The Continuing War On Police
By Cliff Kincaid
May 11, 2009
On April 24, as I was waiting in the San Francisco Hall of Justice to cover a murder case involving members of the Black Liberation Army (BLA), a small group of BLA supporters was beginning to gather. Convicted lawyer Lynne Stewart greeted Ward Churchill, after the lanky and long-haired former Professor at the University of Colorado at Boulder strolled down the hallway. "Congratulations," she said, embracing him and referring to a jury verdict that he was wrongly fired. "Will you be reinstated?" Churchill answered, "It remains to be seen."
Stewart was convicted of aiding a terrorist group while representing Sheikh Omar Abdel-Rahman, himself convicted of several terrorism charges relating to attacks planned on the United States and now serving time in the Butner Federal Correctional Complex in Butner, North Carolina. Stewart's guilty verdict is on appeal.
Churchill, who taught "ethnic studies," got into trouble after he wrote an essay describing 9/11 victims as Nazis.
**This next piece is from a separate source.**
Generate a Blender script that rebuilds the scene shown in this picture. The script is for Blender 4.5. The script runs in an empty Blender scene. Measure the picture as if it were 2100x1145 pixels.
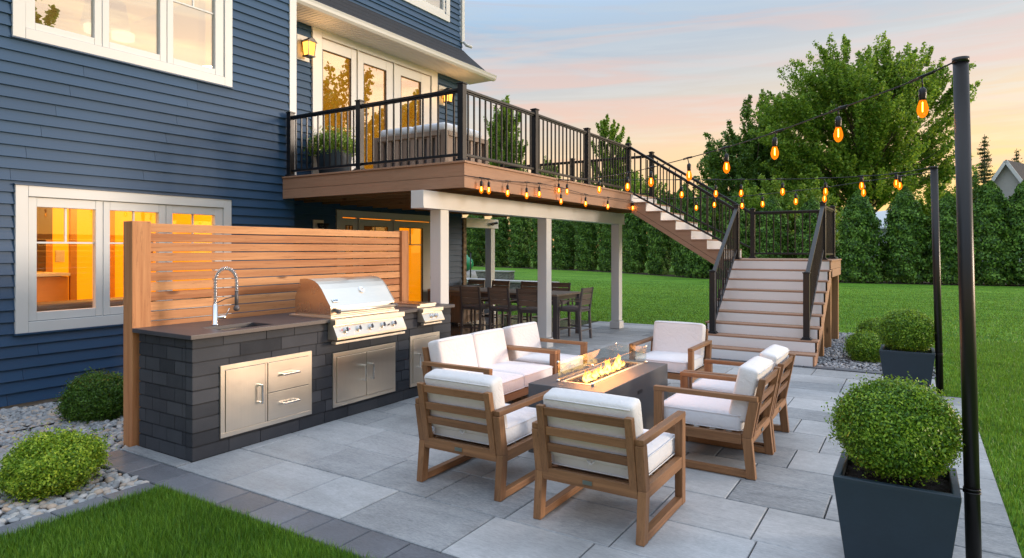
import bpy, math, random
import numpy as np
from mathutils import Vector, Matrix
S = bpy.context.scene; COL = S.collection
RNG = np.random.default_rng(7); random.seed(7)
PI = math.pi
YAW = math.radians(32.217)
FW = np.array([math.cos(YAW), math.sin(YAW)]); RT = np.array([math.sin(YAW), -math.cos(YAW)])
def at(D, u):
    """ground point at forward distance D seen in photo column u"""
    p = D*(FW + (u-1050)/1315.7*RT); return float(p[0]), float(p[1])

# ------------------------------------------------------------------ materials
MATS = {}
class NT:
    def __init__(s, name):
        s.m = bpy.data.materials.new(name); s.m.use_nodes = True
        s.t = s.m.node_tree; s.t.nodes.clear(); s.out = s.n('ShaderNodeOutputMaterial')
    def n(s, typ, **kw):
        nd = s.t.nodes.new(typ)
        for k, v in kw.items():
            if k in nd.inputs: nd.inputs[k].default_value = v
            else: setattr(nd, k, v)
        return nd
    def l(s, a, b): s.t.links.new(a, b)
    def coord(s, kind='Object', scale=(1,1,1), rot=(0,0,0)):
        c = s.n('ShaderNodeTexCoord'); mp = s.n('ShaderNodeMapping'); mp.inputs['Scale'].default_value = scale
        mp.inputs['Rotation'].default_value = rot
        s.l(c.outputs[kind], mp.inputs['Vector']); return mp.outputs['Vector']
    def world(s, scale=(1,1,1)):
        g = s.n('ShaderNodeNewGeometry'); mp = s.n('ShaderNodeMapping'); mp.inputs['Scale'].default_value = scale
        s.l(g.outputs['Position'], mp.inputs['Vector']); return mp.outputs['Vector']
    def noise(s, vec, sc, det=4, rough=.6, dist=0):
        n = s.n('ShaderNodeTexNoise'); n.inputs['Scale'].default_value = sc; n.inputs['Detail'].default_value = det
        n.inputs['Roughness'].default_value = rough; n.inputs['Distortion'].default_value = dist
        if vec is not None: s.l(vec, n.inputs['Vector'])
        return n.outputs['Fac']
    def ramp(s, fac, stops):
        r = s.n('ShaderNodeValToRGB'); e = r.color_ramp.elements
        while len(e) < len(stops): e.new(.5)
        for i, (p, c) in enumerate(stops):
            e[i].position = p; e[i].color = (*c, 1) if len(c) == 3 else c
        s.l(fac, r.inputs['Fac']); return r.outputs['Color']
    def mix(s, f, a, b, bt='MIX'):
        m = s.n('ShaderNodeMix'); m.data_type = 'RGBA'; m.blend_type = bt
        for sock, v in ((m.inputs[0], f), (m.inputs[6], a), (m.inputs[7], b)):
            if isinstance(v, bpy.types.NodeSocket): s.l(v, sock)
            else: sock.default_value = v if not isinstance(v, tuple) or len(v) == 4 else (*v, 1)
        return m.outputs[2]
    def math(s, op, a, b=0.):
        m = s.n('ShaderNodeMath'); m.operation = op
        for sock, v in ((m.inputs[0], a), (m.inputs[1], b)):
            if isinstance(v, bpy.types.NodeSocket): s.l(v, sock)
            else: sock.default_value = v
        return m.outputs[0]
    def bump(s, h, st=.3, d=.01, nrm=None):
        b = s.n('ShaderNodeBump'); b.inputs['Strength'].default_value = st; b.inputs['Distance'].default_value = d
        s.l(h, b.inputs['Height'])
        if nrm is not None: s.l(nrm, b.inputs['Normal'])
        return b.outputs['Normal']
    def bsdf(s, col, rough=.5, metal=0., normal=None, spec=.5, **kw):
        p = s.n('ShaderNodeBsdfPrincipled')
        for k, v in (('Base Color', col), ('Roughness', rough), ('Metallic', metal), ('Specular IOR Level', spec), *kw.items()):
            if isinstance(v, bpy.types.NodeSocket): s.l(v, p.inputs[k])
            else: p.inputs[k].default_value = (*v, 1) if isinstance(v, tuple) and len(v) == 3 else v
        if normal is not None: s.l(normal, p.inputs['Normal'])
        s.l(p.outputs[0], s.out.inputs['Surface']); return p
def reg(name, fn, *a, **k):
    t = NT(name); fn(t, *a, **k); MATS[name] = t.m; return t.m

def m_plain(t, c, rough=.5, metal=0, var=.12, sc=6, bump=.05, coat=0.):
    v = t.coord(); n = t.noise(v, sc, 5)
    col = t.mix(n, tuple(x*(1-var) for x in c), tuple(min(1, x*(1+var)) for x in c))
    n2 = t.noise(v, sc*25, 3)
    r = t.math('ADD', t.math('MULTIPLY', n, .18), rough-.09)
    t.bsdf(col, r, metal, t.bump(n2, bump, .004), **({'Coat Weight': coat} if coat else {}))
def m_wood(t, axis, c1, c2, sc=1., rough=.55, knots=False, spread=.5):
    s = [34*sc]*3; s[axis] = 1.6*sc
    v = t.coord(scale=tuple(s)); g = t.noise(v, 1.0, 6, .65, .3)
    s2 = [6*sc]*3; s2[axis] = .5*sc
    g2 = t.noise(t.coord(scale=tuple(s2)), 1.0, 3, .5, .6)
    rnd = t.n('ShaderNodeObjectInfo').outputs['Random']
    isl = t.n('ShaderNodeNewGeometry').outputs['Random Per Island']
    f = t.math('ADD', t.math('MULTIPLY', g, .75), t.math('MULTIPLY', g2, .35))
    f = t.math('ADD', f, t.math('MULTIPLY', t.math('SUBTRACT', t.math('ADD', rnd, isl), 1.), .22*spread*2))
    col = t.ramp(f, [(.22, c1), (.55, tuple((a+b)/2 for a, b in zip(c1, c2))), (.85, c2)])
    fine = t.noise(t.coord(scale=tuple(x*3.3 for x in s)), 1.0, 3, .7)
    col = t.mix(t.math('MULTIPLY', t.math('GREATER_THAN', fine, .62), .35), col, tuple(x*.45 for x in c1))
    if knots:
        ks = [5.5]*3; ks[axis] = 1.7
        w = t.n('ShaderNodeTexVoronoi'); t.l(t.coord(scale=tuple(ks)), w.inputs['Vector']); w.inputs['Scale'].default_value = 1.0
        kk = t.ramp(w.outputs['Distance'], [(.05, (1,1,1)), (.13, (0,0,0))])
        col = t.mix(t.math('MULTIPLY', kk, .75), col, (c1[0]*.25, c1[1]*.2, c1[2]*.2))
    t.bsdf(col, rough, 0, t.bump(t.math('ADD', g, t.math('MULTIPLY', fine, .5)), .35, .003), spec=.35)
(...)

University administrators had charged him with shoddy research and plagiarism.
It looks like Churchill will either get his job back, or the university, which mishandled the case, will have to pay him not to show up for class after a judge forces his reinstatement.
Interestingly, a letter asking for his reinstatement is signed by "William Ayers, University of Illinois at Chicago," who is better known as Bill Ayers of the Communist terrorist group known as the Weather Underground.
National Police Week
But why are these people coming out in support of accused cop-killers? It's a question worth answering, considering that May 10-16 is National Police Week and that Attorney General Eric Holder, who was involved in the Clinton pardons of members of two major terrorist groups, is speaking at the National Law Enforcement Memorial on Wednesday night. Holder will lead the lighting of candles and read the names of law enforcement officers who have died in the line of duty.
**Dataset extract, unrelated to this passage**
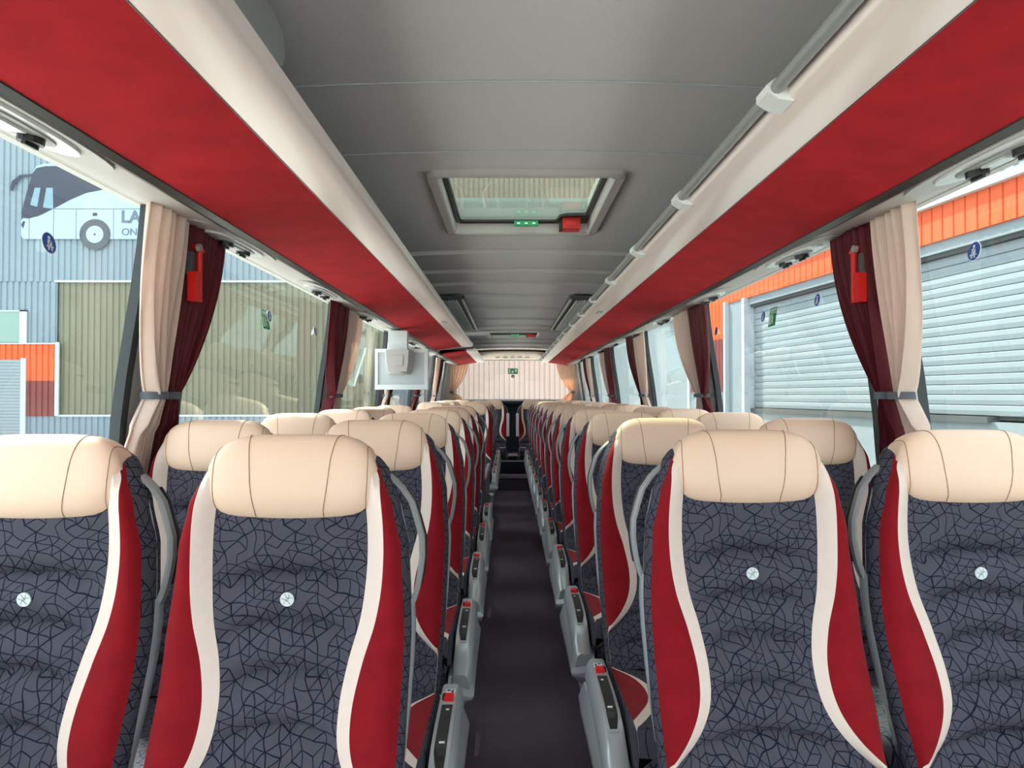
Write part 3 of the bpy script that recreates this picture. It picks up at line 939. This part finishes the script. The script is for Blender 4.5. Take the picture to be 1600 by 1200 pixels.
# ------------------------------------------------------------------ curtains
def curtain(name, s, y0, y1, tie_y, mt, label, phase, ztop=1.835, zbot=0.88, ztie=1.30, fold=7):
    nz, nt = 40, 56
    rows = []
    w0 = y1 - y0
    for i in range(nz + 1):
        z = ztop + (zbot - ztop) * i / nz
        if z > ztie:
            q = (z - ztie) / (ztop - ztie)
            k = math.sin(min(1, q * 1.15) * PI / 2) ** 0.8
        else:
            q = (ztie - z) / (ztie - zbot)
            k = 0.62 * math.sin(min(1, q * 1.3) * PI / 2)
        mid = (y0 + y1) / 2
        cy = tie_y + (mid - tie_y) * k
        wd = 0.05 + (w0 - 0.05) * k
        r = []
        for j in range(nt + 1):
            t = j / nt
            tt = t + 0.02 * math.sin(9 * t + phase + z * 2)
            a = (0.014 + 0.007 * (1 - k)) * (1 + 0.3 * math.sin(3.3 * t + phase))
            off = a * math.sin(2 * PI * fold * tt + phase + 0.6 * math.sin(z * 5 + phase)) + 0.004 * math.sin(2 * PI * 2.3 * t + z * 7)
            r.append((s * (wx(z) - 0.030 - (0.030 * (1 - k) if z > ztie else 0.030 - 0.026 * min(1, k * 1.6)) + off * (1.0 if z > 1.2 else 0.6) - 0.038 * k * (z > ztie)), cy + (t - 0.5) * wd, z))
        rows.append(r)
    o = empty(name, (s * 1.12, tie_y, zbot))
    mb = MB().grid([[(p[0] - s * 1.12, p[1] - tie_y, p[2] - zbot) for p in r] for r in rows])
    c = mb.build('cloth', mt, o, True)
    md = c.modifiers.new('thickness', 'SOLIDIFY')
    md.thickness = 0.002
    # tieback: a flat band round the waist
    cx_ = s * (wx(ztie) - 0.058) - s * 1.12
    pts = [(cx_ + 0.040 * math.cos(2 * PI * k / 18), 0.040 * math.sin(2 * PI * k / 18)) for k in range(18)]
    zt = ztie - zbot
    MB().grid([[(p[0], p[1], zt + dz) for p in pts] for dz in (-0.011, 0.011)], closed_u=True).build('tieback', 'tie', o, True)
    tag(o, label, 'curtain', 'side window curtains')
    return o
ckinds = ['cur_c', 'cur_b', 'cur_c', 'cur_b', 'cur_c', 'cur_b']
cn = {'cur_c': 'cream', 'cur_b': 'burgundy'}
for s, nm in ((-1, 'left'), (1, 'right')):
    for k, (a, b) in enumerate(PIL):
        for near in (True, False):
            mt_ = ckinds[k] if near else ckinds[k + 1]
            y0, y1 = ((a - 0.22, a + 0.0) if k == 0 else (a - 0.30, a + 0.10)) if near else ((a + 0.01, a + 0.26) if k == 0 else (a + 0.11, a + 0.48))
            ty = (a - 0.03 if k == 0 else a + 0.02) if near else (a + 0.05 if k == 0 else a + 0.12)
            curtain('curtain', s, y0, y1, ty, mt_, '%s tied curtain at the %s %s window pillar' % (cn[mt_], ORD[k], nm), k * 1.7 + s + near, fold=5 if near else 7)
for s, nm in ((-1, 'left'), (1, 'right')):
    o = curtain('curtain', 1, -0.02, 0.28, 0.0, 'cur_p', 'peach tied curtain at the %s edge of the rear window' % nm, 2.0 + s, ztop=1.92, zbot=1.20, ztie=1.36, fold=6)
    o.rotation_euler = (0, 0, PI / 2 if s > 0 else PI / 2)
    if s < 0:
        o.scale = (1, -1, 1)
    o.location = (s * 1.03, Y1 - 0.2, 1.20)

# ------------------------------------------------------------------ window stickers
def sticker_frame(s, D, z):
    """empty on the inner face of the side glass; local x runs along the bus, local z up, local y to the cabin"""
    o = empty('x', (s * (wx(z) + 0.020), D, z))
    dz = 0.05
    lean = math.atan((wx(z - dz) - wx(z + dz)) / (2 * dz))
    o.rotation_euler = (0, 0, -PI / 2 if s < 0 else PI / 2)
    return o, lean
def belt_sign(s, D, z, label):
    o, lean = sticker_frame(s, D, z)
    o.name = 'belt_sign'
    m = Matrix.Rotation(lean, 4, 'X')
    def put(mb, nm, mt_):
        mb.v = [tuple(m @ Vector(p)) for p in mb.v]
        return mb.build(nm, mt_, o)
    put(MB().disc((0, 0.003, 0), 0.0255, 24, 'y', 0.001), 'rim', 'white')
    put(MB().disc((0, 0.004, 0), 0.0235, 24, 'y', 0.0012), 'disc', 'blue')
    fig = MB()
    fig.disc((0, 0.005, 0.0125), 0.0042, 12, 'y', 0.001)
    fig.prism([(-0.006, 0.007), (0.006, 0.007), (0.008, -0.007), (-0.008, -0.007)], 0.0048, 0.0056, 'y')
    fig.prism([(-0.013, -0.008), (0.013, -0.008), (0.013, -0.0105), (-0.013, -0.0105)], 0.0048, 0.0056, 'y')
    fig.prism([(-0.007, -0.0105), (-0.003, -0.0105), (-0.004, -0.018), (-0.008, -0.018)], 0.0048, 0.0056, 'y')
    fig.prism([(0.007, -0.0105), (0.003, -0.0105), (0.004, -0.018), (0.008, -0.018)], 0.0048, 0.0056, 'y')
    put(fig, 'seated_figure', 'white')
    put(MB().prism([(-0.006, 0.006), (-0.004, 0.007), (0.007, -0.005), (0.006, -0.007)], 0.0056, 0.006, 'y'), 'belt_mark', 'blue')
    tag(o, label, 'sign', 'round blue seat belt stickers')
def exit_sign(s, D, z, label):
    o, lean = sticker_frame(s, D, z)
    o.name = 'exit_sign'
    m = Matrix.Rotation(lean, 4, 'X')
    def put(mb, nm, mt_):
        mb.v = [tuple(m @ Vector(p)) for p in mb.v]
        return mb.build(nm, mt_, o)
    put(MB().box(-0.042, 0.042, 0.002, 0.003, -0.043, 0.043), 'plate', 'green')
    put(MB().box(-0.036, 0.036, 0.003, 0.0034, 0.017, 0.020), 'divider', 'white')
    mk = MB()
    for k in range(6):
        mk.box(-0.034 + k * 0.0118, -0.026 + k * 0.0118, 0.003, 0.0036, 0.025, 0.035)
    put(mk, 'lettering', 'white')
    fig = MB()
    fig.disc((0.006, 0.0034, 0.006), 0.005, 12, 'y', 0.0012)
    fig.prism([(-0.008, 0.002), (0.008, -0.001), (0.005, -0.016), (-0.004, -0.014)], 0.003, 0.0038, 'y')
    fig.prism([(-0.004, -0.014), (0.003, -0.015), (-0.012, -0.034), (-0.017, -0.031)], 0.003, 0.0038, 'y')
    fig.prism([(0.000, -0.015), (0.006, -0.015), (0.018, -0.032), (0.012, -0.035)], 0.003, 0.0038, 'y')
    fig.prism([(0.022, 0.010), (0.034, 0.010), (0.034, -0.034), (0.022, -0.034)], 0.003, 0.0038, 'y')
    put(fig, 'running_figure', 'white')
    tag(o, label, 'sign', 'green emergency exit stickers')
for k, D in enumerate((1.65, 2.46, 3.17, 3.92)):
    belt_sign(-1, D, 1.655, 'round blue seat belt sticker on the left glass, %s from the camera' % ('nearest' if k == 0 else ORD[k]))
for k, D in enumerate((1.80, 2.72, 3.30, 4.05)):
    belt_sign(1, D, 1.668, 'round blue seat belt sticker on the right glass, %s from the camera' % ('nearest' if k == 0 else ORD[k]))
exit_sign(-1, 3.13, 1.635, 'green emergency exit sticker on the second left window')
exit_sign(1, 3.19, 1.655, 'green emergency exit sticker on the second right window')
g = empty('exit_sign', (0.01, Y1 - 0.07, 1.70))
MB().box(-0.085, 0.085, -0.004, 0.0, -0.03, 0.065).build('plate', 'green', g)
fig = MB()
fig.box(-0.07, -0.04, -0.006, -0.004, -0.015, 0.05); fig.box(-0.02, 0.01, -0.006, -0.004, -0.015, 0.03); fig.box(0.03, 0.07, -0.006, -0.004, 0.0, 0.05)
fig.build('pictogram', 'white', g)
tag(g, 'green emergency exit sticker in the middle of the rear window', 'sign')
g = empty('belt_sign', (0.01, Y1 - 0.07, 1.63))
MB().disc((0, 0, 0), 0.028, 20, 'y', 0.004).build('disc', 'seal', g)
MB().disc((0, -0.003, 0), 0.012, 12, 'y', 0.003).build('figure', 'white', g)
tag(g, 'small round dark sticker below the green sign on the rear window', 'sign')

# ------------------------------------------------------------------ emergency hammers on the first pillars
def hammer(s, D, z, label):
    o = empty('emergency_hammer', (s * 1.035, D, z))
    MB().box(-0.012, 0.012, -0.022, 0.022, 0.06, 0.145).build('holder', 'shell', o)
    MB().tube([(-s * 0.014, -0.012, 0.16), (-s * 0.022, 0.0, 0.168), (-s * 0.022, 0.022, 0.15)], 0.0125, 10).build('hammer_head', 'ham_red', o, True)
    h = MB().tube([(-s * 0.022, 0.012, 0.16), (-s * 0.022, 0.014, 0.10), (-s * 0.02, 0.012, -0.03)], [0.010, 0.009, 0.011], 10).build('handle', 'ham_red', o, True)
    MB().box(min(-s * 0.028, 0), max(-s * 0.028, 0), -0.026, 0.022, -0.04, 0.07).build('red_plate', 'ham_red', o)
    mk = MB()
    for k in range(7):
        mk.box(min(-s * 0.0285, -s * 0.029), max(-s * 0.0285, -s * 0.029), -0.012, 0.008, -0.03 + k * 0.013, -0.025 + k * 0.013)
    mk.build('raised_marks', 'buckle', o)
    MB().disc((-s * 0.03, -0.012, 0.16), 0.014, 14, 'x', 0.012).build('hammer_tip', 'grey_plastic', o)
    o.scale = (1, 0.85, 0.82)
    tag(o, label, 'hammer', 'red emergency hammers')
hammer(-1, 2.17, 1.62, 'red emergency hammer between the curtains of the first left pillar')
hammer(1, 2.18, 1.62, 'red emergency hammer between the curtains of the first right pillar')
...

The Holder pardons involved members of the Weather Underground and Puerto Rican FALN, groups which killed police officers and many others.
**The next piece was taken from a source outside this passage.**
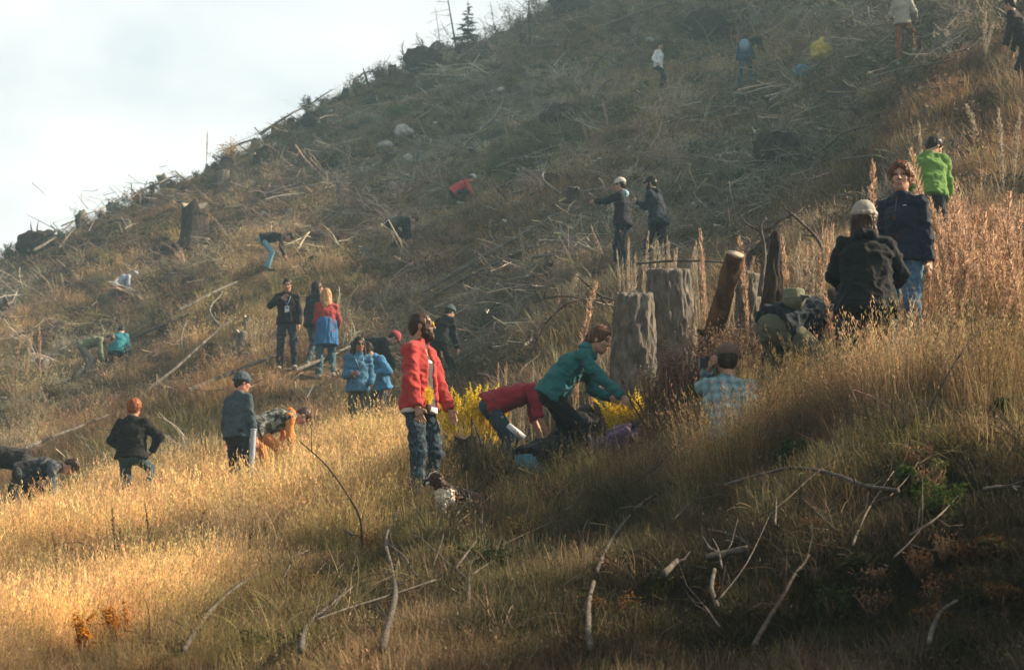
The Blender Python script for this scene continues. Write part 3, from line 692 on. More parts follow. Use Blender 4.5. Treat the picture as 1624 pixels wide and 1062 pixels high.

Stewart and Churchill were at the San Francisco hearing to show solidarity with Herman Bell and Anthony Bottom, members of the Black Liberation Army accused of killing San Francisco Police Sergeant John Young in 1971. One flashed a clenched fist to Stewart, Churchill and the others in the audience seated behind the defense table.
Already in prison for their role in the murder of two New York City police officers, Bell and Bottom are two members of the "San Francisco 8" alleged to be involved in numerous terrorist attacks on police and police facilities in the San Francisco area in the early 1970s.
Some of the evidence in the case is expected to come from Ruben Scott, a former BLA member with inside information about the group. The preliminary hearing in the case begins on June 8.